Begin

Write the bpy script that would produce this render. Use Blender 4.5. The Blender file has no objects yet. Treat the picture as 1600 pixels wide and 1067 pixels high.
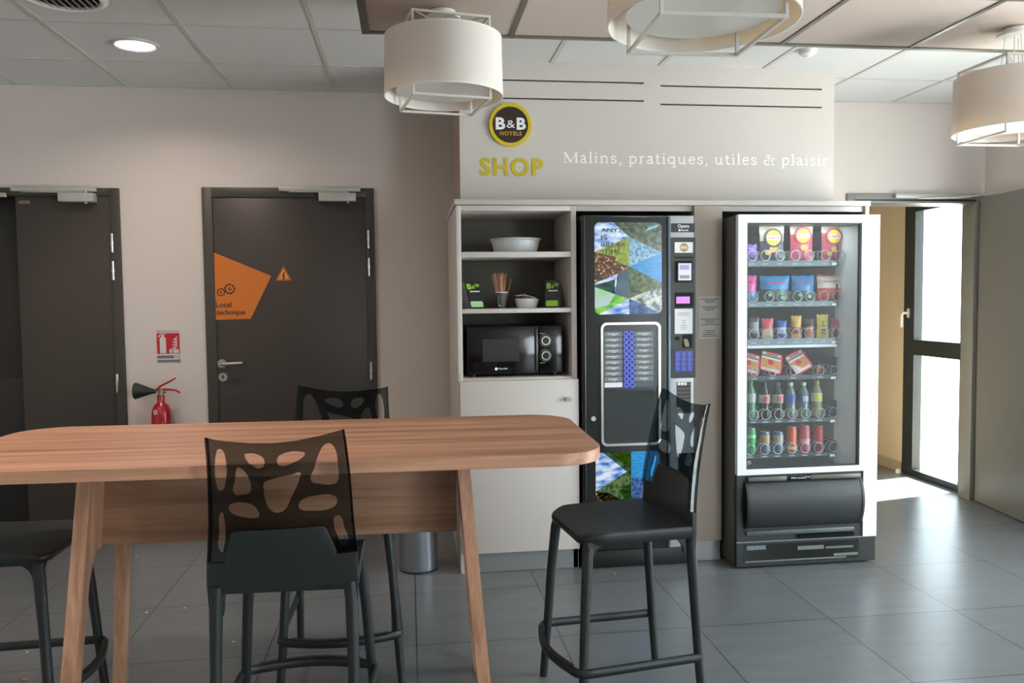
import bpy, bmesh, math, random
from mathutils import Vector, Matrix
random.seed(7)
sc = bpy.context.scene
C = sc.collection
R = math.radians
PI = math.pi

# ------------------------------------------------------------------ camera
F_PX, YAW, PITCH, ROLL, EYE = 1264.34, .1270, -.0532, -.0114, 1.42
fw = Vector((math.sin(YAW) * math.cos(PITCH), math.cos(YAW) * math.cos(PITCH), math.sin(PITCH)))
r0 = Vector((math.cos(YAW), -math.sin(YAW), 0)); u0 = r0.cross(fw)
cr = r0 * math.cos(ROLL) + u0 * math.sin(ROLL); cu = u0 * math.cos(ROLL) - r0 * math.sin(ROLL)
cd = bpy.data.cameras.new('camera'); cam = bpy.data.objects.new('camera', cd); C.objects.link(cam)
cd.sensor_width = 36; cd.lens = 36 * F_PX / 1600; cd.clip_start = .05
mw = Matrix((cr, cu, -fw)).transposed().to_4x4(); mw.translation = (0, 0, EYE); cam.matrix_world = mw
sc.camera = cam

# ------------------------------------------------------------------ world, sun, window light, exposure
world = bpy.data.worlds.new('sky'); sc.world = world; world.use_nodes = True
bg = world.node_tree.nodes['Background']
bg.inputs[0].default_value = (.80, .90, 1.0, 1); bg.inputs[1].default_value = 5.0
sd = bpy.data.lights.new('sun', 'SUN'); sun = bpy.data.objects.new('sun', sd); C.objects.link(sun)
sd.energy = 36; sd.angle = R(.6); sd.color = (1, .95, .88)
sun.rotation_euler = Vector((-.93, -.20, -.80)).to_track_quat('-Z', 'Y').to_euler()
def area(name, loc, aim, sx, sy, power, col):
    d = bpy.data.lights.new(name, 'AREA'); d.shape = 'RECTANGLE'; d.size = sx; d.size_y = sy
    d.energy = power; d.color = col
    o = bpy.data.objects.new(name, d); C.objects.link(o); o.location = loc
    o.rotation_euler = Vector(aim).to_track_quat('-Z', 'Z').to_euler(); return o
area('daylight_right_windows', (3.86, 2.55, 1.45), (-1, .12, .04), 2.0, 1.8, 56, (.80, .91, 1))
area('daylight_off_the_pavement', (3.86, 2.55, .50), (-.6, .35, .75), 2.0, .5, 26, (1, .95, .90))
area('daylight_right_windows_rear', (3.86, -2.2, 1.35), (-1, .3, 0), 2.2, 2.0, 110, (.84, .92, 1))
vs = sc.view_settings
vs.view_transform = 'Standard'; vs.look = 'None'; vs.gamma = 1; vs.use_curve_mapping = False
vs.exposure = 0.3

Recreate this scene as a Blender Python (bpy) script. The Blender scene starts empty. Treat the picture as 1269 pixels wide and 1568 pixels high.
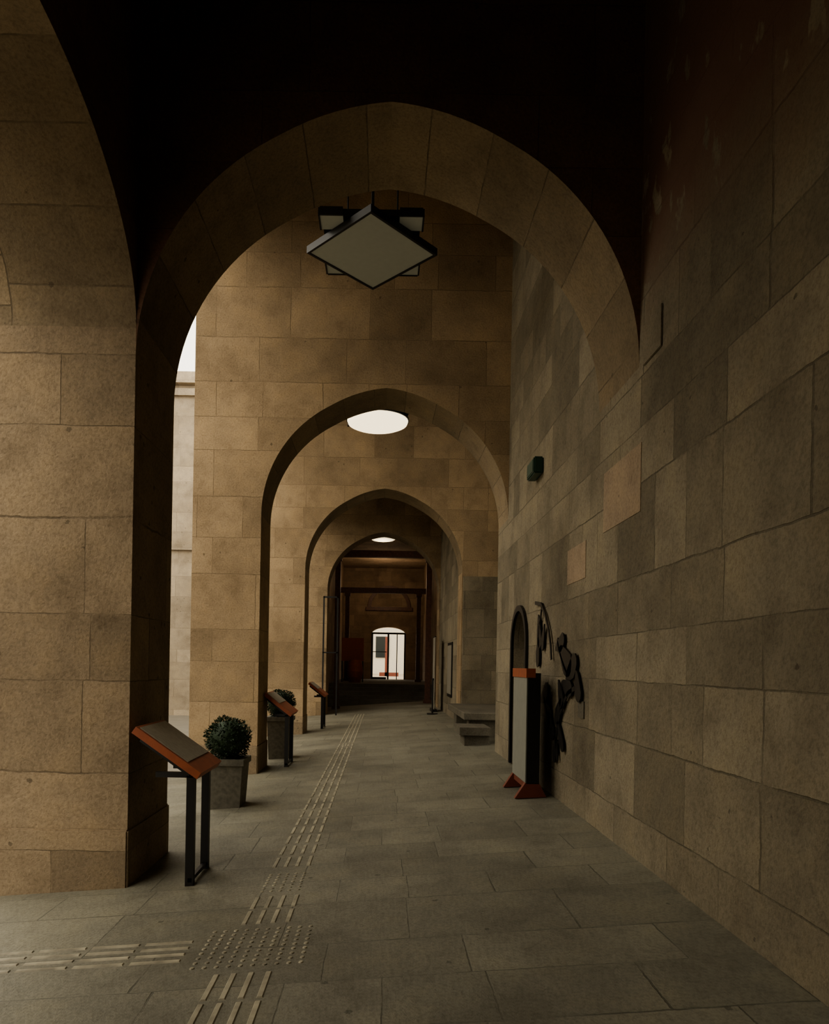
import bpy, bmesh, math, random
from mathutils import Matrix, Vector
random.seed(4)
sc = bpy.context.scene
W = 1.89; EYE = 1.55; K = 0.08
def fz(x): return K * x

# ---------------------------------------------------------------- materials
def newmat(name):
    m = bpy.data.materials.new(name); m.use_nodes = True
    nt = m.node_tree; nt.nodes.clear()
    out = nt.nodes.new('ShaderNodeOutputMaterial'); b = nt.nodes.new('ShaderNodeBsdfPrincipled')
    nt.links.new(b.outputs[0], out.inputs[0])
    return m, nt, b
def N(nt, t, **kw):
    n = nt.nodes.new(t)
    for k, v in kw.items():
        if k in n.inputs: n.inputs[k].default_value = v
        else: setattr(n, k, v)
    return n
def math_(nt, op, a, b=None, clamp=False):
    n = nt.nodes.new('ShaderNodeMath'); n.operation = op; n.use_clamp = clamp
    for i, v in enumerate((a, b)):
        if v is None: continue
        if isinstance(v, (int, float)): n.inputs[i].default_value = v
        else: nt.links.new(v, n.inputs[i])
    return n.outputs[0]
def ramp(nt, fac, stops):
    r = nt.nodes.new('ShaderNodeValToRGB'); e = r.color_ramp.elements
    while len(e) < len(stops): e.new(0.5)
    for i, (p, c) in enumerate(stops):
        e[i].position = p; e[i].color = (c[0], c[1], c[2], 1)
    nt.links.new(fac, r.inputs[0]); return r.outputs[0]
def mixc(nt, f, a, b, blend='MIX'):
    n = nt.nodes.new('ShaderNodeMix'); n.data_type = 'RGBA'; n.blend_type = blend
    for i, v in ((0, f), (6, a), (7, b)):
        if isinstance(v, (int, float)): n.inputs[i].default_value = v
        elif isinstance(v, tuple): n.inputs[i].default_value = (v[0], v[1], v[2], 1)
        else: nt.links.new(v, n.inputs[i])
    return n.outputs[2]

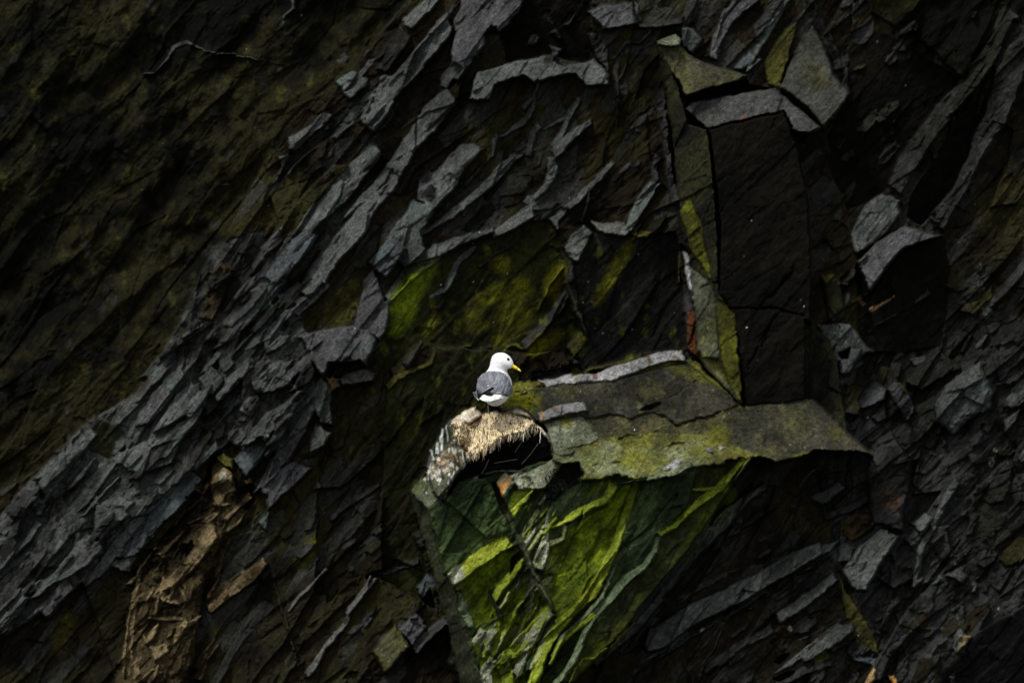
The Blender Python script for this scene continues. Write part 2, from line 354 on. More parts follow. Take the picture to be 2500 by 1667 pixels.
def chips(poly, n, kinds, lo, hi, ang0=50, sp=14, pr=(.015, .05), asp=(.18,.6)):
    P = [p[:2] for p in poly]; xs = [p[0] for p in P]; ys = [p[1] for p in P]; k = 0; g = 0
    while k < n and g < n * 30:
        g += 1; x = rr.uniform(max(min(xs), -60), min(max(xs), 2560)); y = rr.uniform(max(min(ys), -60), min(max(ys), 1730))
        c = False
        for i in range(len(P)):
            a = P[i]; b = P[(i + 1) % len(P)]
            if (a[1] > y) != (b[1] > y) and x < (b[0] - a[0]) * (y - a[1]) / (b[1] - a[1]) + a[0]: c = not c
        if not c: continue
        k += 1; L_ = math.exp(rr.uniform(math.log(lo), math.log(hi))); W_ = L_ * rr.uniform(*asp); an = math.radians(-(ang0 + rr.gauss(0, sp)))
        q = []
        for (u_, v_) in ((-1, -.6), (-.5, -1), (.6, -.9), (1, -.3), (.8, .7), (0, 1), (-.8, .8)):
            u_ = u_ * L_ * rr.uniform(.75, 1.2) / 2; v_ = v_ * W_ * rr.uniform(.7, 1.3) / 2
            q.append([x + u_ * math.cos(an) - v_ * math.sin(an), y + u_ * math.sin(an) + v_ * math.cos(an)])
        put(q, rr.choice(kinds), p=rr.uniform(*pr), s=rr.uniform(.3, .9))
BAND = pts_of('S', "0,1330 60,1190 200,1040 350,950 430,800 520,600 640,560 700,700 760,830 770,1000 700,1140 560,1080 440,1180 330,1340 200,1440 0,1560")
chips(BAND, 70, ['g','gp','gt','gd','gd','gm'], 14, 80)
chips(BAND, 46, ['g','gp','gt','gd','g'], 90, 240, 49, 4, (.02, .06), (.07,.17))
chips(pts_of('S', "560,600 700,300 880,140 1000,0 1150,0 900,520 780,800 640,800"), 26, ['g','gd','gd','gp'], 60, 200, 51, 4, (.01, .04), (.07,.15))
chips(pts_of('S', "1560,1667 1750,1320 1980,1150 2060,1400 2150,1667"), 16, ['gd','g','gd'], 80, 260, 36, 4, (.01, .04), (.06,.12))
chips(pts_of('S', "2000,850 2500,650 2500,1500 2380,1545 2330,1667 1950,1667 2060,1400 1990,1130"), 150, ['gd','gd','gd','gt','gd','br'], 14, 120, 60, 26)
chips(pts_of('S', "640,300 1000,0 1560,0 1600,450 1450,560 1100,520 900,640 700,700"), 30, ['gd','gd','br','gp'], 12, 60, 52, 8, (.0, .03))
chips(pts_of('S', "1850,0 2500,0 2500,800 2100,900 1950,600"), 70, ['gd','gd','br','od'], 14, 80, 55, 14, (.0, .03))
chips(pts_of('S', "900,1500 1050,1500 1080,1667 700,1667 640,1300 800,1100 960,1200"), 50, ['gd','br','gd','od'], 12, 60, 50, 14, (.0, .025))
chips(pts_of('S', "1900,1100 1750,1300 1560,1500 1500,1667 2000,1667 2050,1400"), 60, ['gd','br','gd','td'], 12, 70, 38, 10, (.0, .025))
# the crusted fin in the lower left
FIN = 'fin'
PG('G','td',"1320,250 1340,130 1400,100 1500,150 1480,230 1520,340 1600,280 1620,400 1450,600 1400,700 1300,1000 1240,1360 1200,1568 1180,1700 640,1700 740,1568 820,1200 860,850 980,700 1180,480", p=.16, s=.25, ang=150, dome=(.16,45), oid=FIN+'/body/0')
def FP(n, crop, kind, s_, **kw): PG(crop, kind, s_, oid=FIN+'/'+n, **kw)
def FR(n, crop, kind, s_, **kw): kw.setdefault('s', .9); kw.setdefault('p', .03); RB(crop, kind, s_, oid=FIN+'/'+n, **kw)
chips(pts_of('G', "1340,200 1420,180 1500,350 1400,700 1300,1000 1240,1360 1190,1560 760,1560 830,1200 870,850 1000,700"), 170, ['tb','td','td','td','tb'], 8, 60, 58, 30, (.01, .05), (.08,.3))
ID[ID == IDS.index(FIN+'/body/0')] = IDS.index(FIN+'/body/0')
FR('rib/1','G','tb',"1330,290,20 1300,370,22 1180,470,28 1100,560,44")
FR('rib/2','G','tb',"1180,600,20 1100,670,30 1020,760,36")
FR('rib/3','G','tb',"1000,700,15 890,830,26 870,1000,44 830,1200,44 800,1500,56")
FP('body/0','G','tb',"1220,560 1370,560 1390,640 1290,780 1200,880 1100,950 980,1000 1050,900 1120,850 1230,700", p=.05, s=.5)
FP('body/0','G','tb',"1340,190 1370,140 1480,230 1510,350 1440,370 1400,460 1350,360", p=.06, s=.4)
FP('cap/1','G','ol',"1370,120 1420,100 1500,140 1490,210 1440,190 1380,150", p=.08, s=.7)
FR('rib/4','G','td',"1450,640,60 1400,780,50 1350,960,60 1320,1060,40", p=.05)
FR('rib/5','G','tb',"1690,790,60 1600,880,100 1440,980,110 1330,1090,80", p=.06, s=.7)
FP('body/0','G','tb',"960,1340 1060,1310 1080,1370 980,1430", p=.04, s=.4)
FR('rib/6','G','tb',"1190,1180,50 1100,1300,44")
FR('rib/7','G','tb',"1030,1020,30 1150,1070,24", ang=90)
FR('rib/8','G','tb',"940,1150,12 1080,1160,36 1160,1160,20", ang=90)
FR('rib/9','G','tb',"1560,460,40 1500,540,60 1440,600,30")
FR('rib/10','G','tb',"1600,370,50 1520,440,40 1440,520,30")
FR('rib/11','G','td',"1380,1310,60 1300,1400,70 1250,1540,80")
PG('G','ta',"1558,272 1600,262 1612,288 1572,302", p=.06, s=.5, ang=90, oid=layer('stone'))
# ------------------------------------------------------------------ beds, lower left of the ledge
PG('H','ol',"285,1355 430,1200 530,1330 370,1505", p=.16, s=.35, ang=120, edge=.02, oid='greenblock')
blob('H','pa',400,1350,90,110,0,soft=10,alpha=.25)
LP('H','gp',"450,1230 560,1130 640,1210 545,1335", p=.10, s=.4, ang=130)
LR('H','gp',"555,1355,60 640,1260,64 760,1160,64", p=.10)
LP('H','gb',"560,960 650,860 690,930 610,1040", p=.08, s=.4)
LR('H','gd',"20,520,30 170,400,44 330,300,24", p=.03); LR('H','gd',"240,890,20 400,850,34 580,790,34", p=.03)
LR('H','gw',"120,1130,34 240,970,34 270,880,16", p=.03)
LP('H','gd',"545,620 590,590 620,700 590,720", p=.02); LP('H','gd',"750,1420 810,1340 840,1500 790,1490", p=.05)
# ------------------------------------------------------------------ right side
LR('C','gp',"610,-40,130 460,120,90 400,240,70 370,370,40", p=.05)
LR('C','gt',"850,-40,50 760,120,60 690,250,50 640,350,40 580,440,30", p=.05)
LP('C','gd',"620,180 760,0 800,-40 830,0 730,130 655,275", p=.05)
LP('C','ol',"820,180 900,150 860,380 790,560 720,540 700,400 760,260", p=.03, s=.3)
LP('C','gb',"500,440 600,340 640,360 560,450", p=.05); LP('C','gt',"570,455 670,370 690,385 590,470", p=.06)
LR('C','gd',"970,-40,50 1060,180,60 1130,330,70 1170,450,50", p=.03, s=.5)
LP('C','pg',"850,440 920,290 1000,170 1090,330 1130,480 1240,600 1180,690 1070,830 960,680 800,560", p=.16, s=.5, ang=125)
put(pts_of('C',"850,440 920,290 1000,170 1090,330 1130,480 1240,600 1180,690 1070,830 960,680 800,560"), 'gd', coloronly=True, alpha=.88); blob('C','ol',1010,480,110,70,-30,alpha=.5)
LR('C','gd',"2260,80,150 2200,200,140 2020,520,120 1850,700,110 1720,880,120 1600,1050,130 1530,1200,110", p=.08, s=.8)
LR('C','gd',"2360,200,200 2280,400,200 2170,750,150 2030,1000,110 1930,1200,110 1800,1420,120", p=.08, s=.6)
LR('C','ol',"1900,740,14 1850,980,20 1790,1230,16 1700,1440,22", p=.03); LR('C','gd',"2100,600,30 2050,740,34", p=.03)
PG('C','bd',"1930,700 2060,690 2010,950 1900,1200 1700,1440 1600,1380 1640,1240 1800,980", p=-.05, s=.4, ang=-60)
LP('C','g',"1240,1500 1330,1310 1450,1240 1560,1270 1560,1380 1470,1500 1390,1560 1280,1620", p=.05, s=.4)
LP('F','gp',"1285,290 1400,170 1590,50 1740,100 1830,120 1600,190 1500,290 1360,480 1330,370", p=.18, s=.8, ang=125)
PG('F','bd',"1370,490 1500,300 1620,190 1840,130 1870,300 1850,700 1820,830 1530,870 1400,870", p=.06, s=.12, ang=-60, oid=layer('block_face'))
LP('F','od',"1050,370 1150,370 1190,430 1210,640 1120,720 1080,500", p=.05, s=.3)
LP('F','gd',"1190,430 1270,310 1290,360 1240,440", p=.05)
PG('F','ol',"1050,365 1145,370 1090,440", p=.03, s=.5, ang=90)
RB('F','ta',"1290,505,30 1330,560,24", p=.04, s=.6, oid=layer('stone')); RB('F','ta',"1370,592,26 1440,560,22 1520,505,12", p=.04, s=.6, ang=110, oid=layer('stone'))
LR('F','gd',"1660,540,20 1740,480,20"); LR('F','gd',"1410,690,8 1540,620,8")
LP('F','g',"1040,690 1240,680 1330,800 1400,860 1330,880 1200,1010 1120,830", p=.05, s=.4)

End

The images in the entries above should be left out; please reproduce exactly the lines from the first through the one containing "PI = math.pi".

Write the bpy script that would produce this render. Use Blender 4.5. The Blender file has no objects yet. Treat the picture as 1600 pixels wide and 1067 pixels high.
import bpy, bmesh, math, random
from mathutils import Vector, Matrix
random.seed(7)
sc = bpy.context.scene
C = sc.collection
R = math.radians
PI = math.pi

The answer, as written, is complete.